Graeber doesn’t understand what Batman is about, and so he doesn’t understand what the Nolan movies are about, and so he reads DKR all wrong. There is something deeply Freudian about Batman, but not what Graeber thinks. There are disturbing reactionary moments in the movies and Batman in general, but not where Graeber thinks they are. Batman’s motivations are essentially the motivations of a scarred child, who in, a moment of trauma, reifies and personifies a simple, desperate criminal act into Crime itself, and pledges to fight Crime until it is destroyed. The very idea is bizarre and perhaps incoherent, but it is the driving idea behind Batman. There is certainly something reactionary, even fascistic, about an extremely wealthy man dedicating his life to beating the pulp out of the desperate, downtrodden people who resort to crime, the working-class cops in a corrupt town who give in to corruption in order to survive, to the criminally insane.
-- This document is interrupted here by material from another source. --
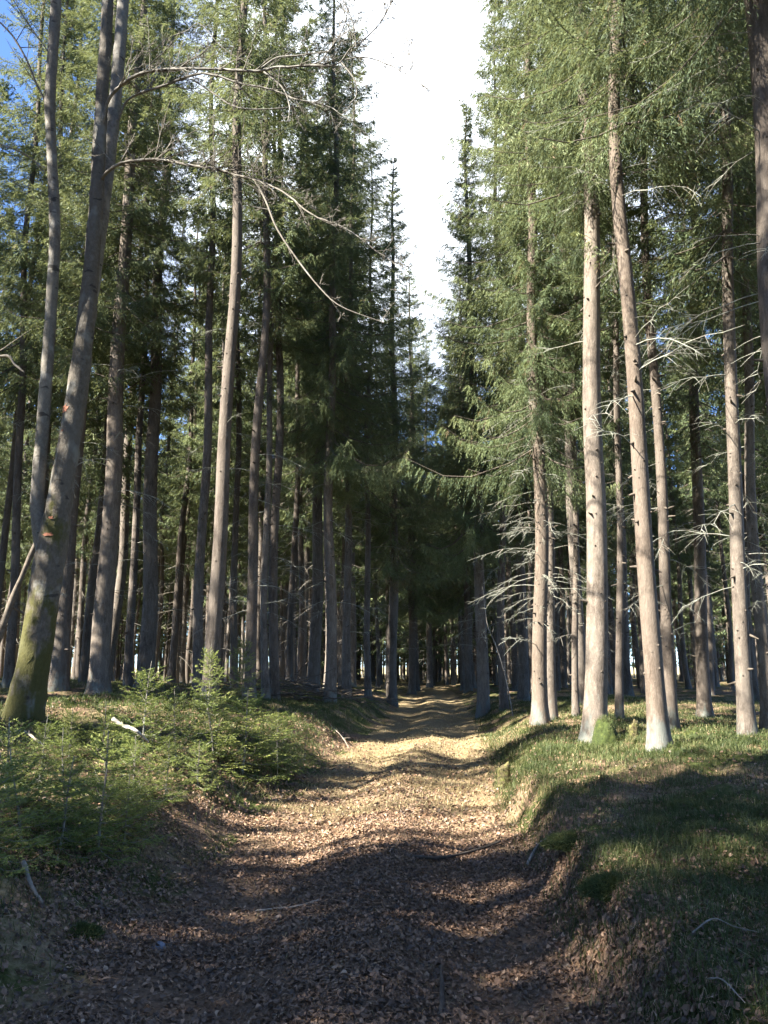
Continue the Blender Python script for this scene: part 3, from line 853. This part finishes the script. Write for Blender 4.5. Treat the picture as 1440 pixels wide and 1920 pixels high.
bough([(190, 240, 11, 0.3), (202, 190, 10, 0.2), (225, 160, 10, 0.0), (262, 137, 10, -0.2), (320, 128, 10, -0.4), (400, 127, 9, -0.6), (480, 130, 9, -0.8), (530, 120, 8, -0.9), (600, 118, 7, -1.0), (640, 117, 5, -1.1), (668, 88, 4, -1.2), (682, 72, 2.5, -1.2)],
      0, 61, 60, 48, 0.35, 0.9, 0.05, 3, [([(495, 135, 4, -0.8), (530, 165, 3.5, -0.85), (543, 200, 3, -0.9), (540, 228, 2, -0.9)], 14, 3), ([(490, 128, 4.5, -0.8), (520, 108, 4, -0.8), (560, 104, 3, -0.9), (620, 95, 2, -1)], 14, 4), ([(640, 117, 3.5, -1.1), (665, 150, 3, -1.2), (668, 180, 2.5, -1.2), (655, 195, 2, -1.2)], 12, 5),
      ([(645, 112, 3, -1.1), (690, 108, 2.6, -1.2), (750, 132, 2.2, -1.3), (805, 168, 1.6, -1.4)], 14, 12), ([(668, 88, 3, -1.2), (662, 45, 2.6, -1.3), (640, -10, 2.0, -1.4)], 12, 10), ([(670, 86, 3, -1.2), (715, 40, 2.4, -1.3), (745, -20, 1.8, -1.4)], 12, 12), ([(600, 118, 3, -1.0), (640, 60, 2.4, -1.1), (655, 10, 1.8, -1.2)], 12, 9)])
bough([(222, 225, 8, 0.7), (236, 192, 8, 0.6), (262, 176, 8, 0.5), (310, 160, 8, 0.3), (360, 143, 7.5, 0.2), (400, 142, 7, 0.1), (450, 160, 6, 0.0), (520, 175, 5.5, -0.1), (560, 190, 4.5, -0.2), (620, 205, 3, -0.3), (690, 260, 1.6, -0.4)],
      0, 62, 54, 44, 0.35, 0.8, 0.02, 3, [([(360, 148, 4, 0.2), (400, 175, 3.6, 0.2), (440, 200, 3.2, 0.1), (490, 205, 2.6, 0), (560, 200, 2, 0)], 16, 6)])
bough([(186, 345, 11, 0.3), (196, 328, 10, 0.2), (215, 314, 9, 0.1), (240, 306, 9, 0.0), (300, 304, 9, -0.2), (350, 315, 8.5, -0.4), (400, 322, 8, -0.6), (440, 335, 7.5, -0.7), (490, 348, 6.5, -0.9), (540, 372, 5.5, -1.1), (590, 412, 4.5, -1.3), (650, 430, 3.5, -1.5), (700, 465, 2.5, -1.6), (745, 500, 1.5, -1.7)],
      0, 63, 60, 70, 0.35, 0.85, 0.10, 3, [([(484, 348, 5, -0.9), (500, 380, 4.8, -0.95), (520, 430, 4.4, -1.0), (560, 490, 3.8, -1.1), (600, 540, 3.2, -1.2), (640, 575, 2.4, -1.3), (720, 605, 1.4, -1.4)], 22, 8)])
bough([(250, 95, 3, 0.7), (285, 95, 3.2, 0.5), (315, 72, 3, 0.4), (350, 60, 3, 0.3), (372, 47, 2.6, 0.2), (410, 90, 2, 0.1), (470, 130, 1.3, 0.0)], 0, 64, 18, 8, 0.3, 0.6, 0.0, 2)
bough([(90, 200, 8, -0.1), (70, 160, 7, -0.2), (45, 105, 6.5, -0.3), (15, 60, 6, -0.4), (-30, 20, 5, -0.5)], 0, 65, 18, 9, 0.3, 0.7, 0.1, 2)
bough([(80, 320, 5, -0.1), (60, 298, 4.5, -0.2), (30, 280, 4, -0.3), (-10, 268, 3, -0.4)], 0, 66, 14, 6, 0.3, 0.7, -0.1, 2)
bough([(100, 110, 5, -0.2), (65, 60, 4, -0.2), (30, 0, 3, -0.2), (10, -60, 2, -0.2)], 0, 67, 14, 8, 0.3, 0.7, 0.2, 2)
bough([(205, -20, 8, 0.4), (260, -60, 7, 0.2), (400, -120, 6, -0.4), (560, -110, 5, -0.8), (700, -40, 3.5, -1.2), (780, 60, 2, -1.4)], 0, 68, 26, 26, 0.5, 1.3, -0.35, 3)

# bare trees of the same kind outside the picture, whose twigs dapple the light
def copy_tree(o, parent=None):
    c = o.copy(); col.objects.link(c)
    if parent is not None: c.parent = parent
    for ch in list(o.children): copy_tree(ch, c)
    return c
for c_, d_, rz in [(-10.6, 12.5, 2.6), (-7.3, 12.5, 4.0), (-9.3, 19.0, 5.2), (-9.6, 10.5, 0.3)]:
    o = copy_tree(beech); p_ = SP * c_ + SD * d_
    o.location = (p_[0], p_[1], H1(p_[0], p_[1])); o.rotation_euler = (0, 0, rz)
    tag(o, 'bare broadleaved tree standing outside the picture', 'tree', 'bare trees outside the picture')

# orange forester marks, thin patches lying on the bark
def paint(py, w, h, ang0, seed):
    g = rng_of(seed)
    tz = at(100, py, YB)[2]
    i = int(np.argmin(np.abs(TQ[:, 2] - tz)))
    k = 15
    a = np.linspace(0, 2 * PI, k, endpoint=False)
    rad = g.uniform(0.3, 1.2, k)
    v = [];
    c = TQ[i]; r = TR[i] * 1.10
    vv = [(0.0, 0.0)] + [(w * 0.5 * rad[j] * math.cos(a[j]), h * 0.5 * rad[j] * math.sin(a[j])) for j in range(k)]
    for (dx, dz) in vv:
        th = ang0 + dx / r
        j = int(np.argmin(np.abs(TQ[:, 2] - (c[2] + dz))))
        cc = np.array([np.interp(c[2] + dz, TQ[:, 2], TQ[:, q]) for q in range(3)])
        rr_ = np.interp(c[2] + dz, TQ[:, 2], TR) * 1.06 + 0.004
        v.append(cc + rr_ * np.array([math.sin(th), -math.cos(th), 0]))
    f = [(0, 1 + j, 1 + (j + 1) % k) for j in range(k)]
    b = MB(); b.add(np.array(v) - bo, np.array(f), 0, None, True)
    b.build('paint_mark', [M['paint']], beech)
paint(760, 0.15, 0.14, -0.55, 1)
paint(800, 0.06, 0.05, -0.35, 2)
paint(972, 0.10, 0.05, 0.0, 3)
paint(1000, 0.14, 0.06, 0.0, 4)

# ------------------------------------------------------------------ young spruces on the left bank
YOUNG = []
for k in range(5):
    hh = [1.15, 1.0, 1.3, 0.85, 1.1][k]
    b = MB()
    g = rng_of(600 + k)
    crown_mb(600 + k, hh, 0.08, [0.62, 0.6, 0.66, 0.55, 0.7][k], [48, 42, 48, 36, 48][k], sp=0.036, nb=13, bl=0.034, bw=0.0095, droop=0.12, shape=0.7, low=0.9, inner=0.05, b=b, m_needle=0, m_wood=1, wood_r=0.007, up=0.28, brown=0.01, top_t=0.95, whorl=6)
    c = b.mesh('crown', [M['young'], M['deadwood']])
    z = np.linspace(-0.1, hh * 1.08, 8)
    tb = MB(); v, f = tubes(np.stack([0.01 * np.sin(z * 5), 0.01 * np.cos(z * 4), z], -1), np.linspace(0.016, 0.004, 8), 6); tb.add(v, f, 0, None, True)
    YOUNG.append((c, tb.mesh('trunk', [M['deadwood']]), hh))

def young(px, py, hgt, label, seed, group=None, wide=1.0, base=None):
    g = rng_of(seed)
    P = ground_hit(px, py) if base is None else np.array(base)
    z = H1(P[0], P[1])
    c, t, hh = YOUNG[seed % 5]
    root = empty('young_spruce', (P[0], P[1], z - 0.02))
    s = hgt / hh
    root.rotation_euler = (g.normal() * 0.06, g.normal() * 0.06, g.uniform(0, 6.28))
    root.scale = (s * wide, s * wide, s)
    tag(root, label, 'young tree', group)
    link('trunk', t, root); link('crown', c, root)
    return root
young(262, 1432, 1.02, 'bright sunlit young spruce with pale leader beside the white broken branch', 10)
young(455, 1452, 1.02, 'broadest sunlit young spruce at the edge of the bank above the track', 12, None, 1.6)
young(330, 1425, 0.75, 'small sunlit young spruce between the bright one and the broadest one', 11)
young(520, 1445, 0.8, 'young spruce leaning over the track edge right beside the broadest one', 14, None, 1.25)
young(400, 1420, 0.85, 'sunlit young spruce just behind the broadest one', 13)
young(570, 1425, 0.6, 'low dark young spruce nearest the grass of the left verge', 15)
young(455, 1330, 1.45, 'taller thin young spruce in front of the brown bent trunk', 17, None, 0.7)
young(388, 1345, 1.2, 'shaded young spruce at the foot of the tall smooth grey trunk', 16, None, 0.7)
young(195, 1420, 0.6, 'little young spruce behind the white broken branch', 18)
young(130, 1420, 0.55, 'little shaded young spruce at the foot of the forked mossy tree', 19)
for k, (px, py, hg) in enumerate([(70, 1480, 0.6), (15, 1520, 0.6), (120, 1530, 0.62), (190, 1520, 0.62), (250, 1520, 0.58), (310, 1500, 0.5), (40, 1590, 0.62), (110, 1610, 0.6), (180, 1600, 0.55), (235, 1580, 0.5), (-30, 1620, 0.6), (370, 1480, 0.45)]):
    young(px, py, hg, 'low dark shaded young spruce in the thicket on the near left bank', 20 + k, 'young spruces of the shaded thicket', 1.25)

# ------------------------------------------------------------------ leaf litter, grass
def scatter(n, seed, y0, y1, dens, p=1.0, xm=0.62):
    g = rng_of(seed)
    y = y0 + (y1 - y0) * g.uniform(size=n) ** p
    x = g.uniform(-1, 1, n) * (xm * y + 0.5)
    k = g.uniform(size=n) < dens(x, y)
    return x[k], y[k], g

def leaf_dens(x, y):
    u = x - path_c(y)
    d = np.where(np.abs(u) < 1.5, 1.0, np.where(u > 0, 0.5 - 0.32 * sstep(4.2, 5.5, y), 0.8))
    d = d * (1 - 0.75 * sstep(8, 13, y) * (np.abs(u) < 1.5))
    return d * np.clip(0.25 + 1.1 * np.clip(1.7 * fbm(x * 1.4, y * 1.4, 44, 3) + 0.55, 0, 1), 0, 1)

def normals(x, y):
    e = 0.04
    dx = (height(x + e, y) - height(x - e, y)) / (2 * e); dy = (height(x, y + e) - height(x, y - e)) / (2 * e)
    return nrm(np.stack([-dx, -dy, np.ones_like(x)], -1))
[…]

But Batman isn’t really out to persecute these people. He’s not waging war against the criminals, he’s waging war against Crime, an impossible, incoherent war that perfectly fits the superhero genre’s position in our culture, that of creating a contemporary mythology.
Cover image by the one and only Fletcher Hanks, from Fantomah, Mystery Woman of the Jungle
Your last paragraph confirms the point Graeber makes. In the world of superheroes the only way to fight crime is “beating the pulp” out of them. Why not read some economic studies and figure out that creating employment opportunities is much more efficient. And guess what, Mr. Wayne is exactly in a position to do a lot in that regard. Instead he opts out to get himself fancy suit with rubber ears, construct cave, build cars, motorcycles and even flying vehicles. All those funds could have employed thousands of potential joker/bane sidekicks for years.
This criticism is only a serious one if we are taking the Bat-Man literally – What would we say about a real Batman? But that is… kind of a crazy ground for criticism? Whether superheroes are adolescent fantasies or mythic figures or characters in literary narratives, surely it is not a very good critique to say, that would not be the most efficient, effective, or ethical way for a REAL Bruce Wayne to fight crime. That’s missing the point.
“This criticism is only a serious one if we are taking the Bat-Man literally” Or Iron Man, the fantastic four, SHIELD, the X-Men, Wonder Woman and Thor are essentially Gods. Of course arguing about what a real Batman would do is important, how else do you judge the actions of any fictional character, fantasy, science fiction, soap opera, by judging them off the back of their own morals, people wouldn’t stand for a Batman who raped children or who could fly, because the first would appall our morals and the latter our logic.
I take your point. I’m not suggesting that there is no room for moral evaluation of superhero comics or the characters therein. Still, it seems to me a mistake to reduce the analysis of Batman and Batman comics (much less the entire genre) to the analysis of what we would think about characters, IF they were actual people in the actual world. Again, that misses the point of the work. Batman comics are not presenting a recommendation for what the super-wealthy should do to combat the problems of society.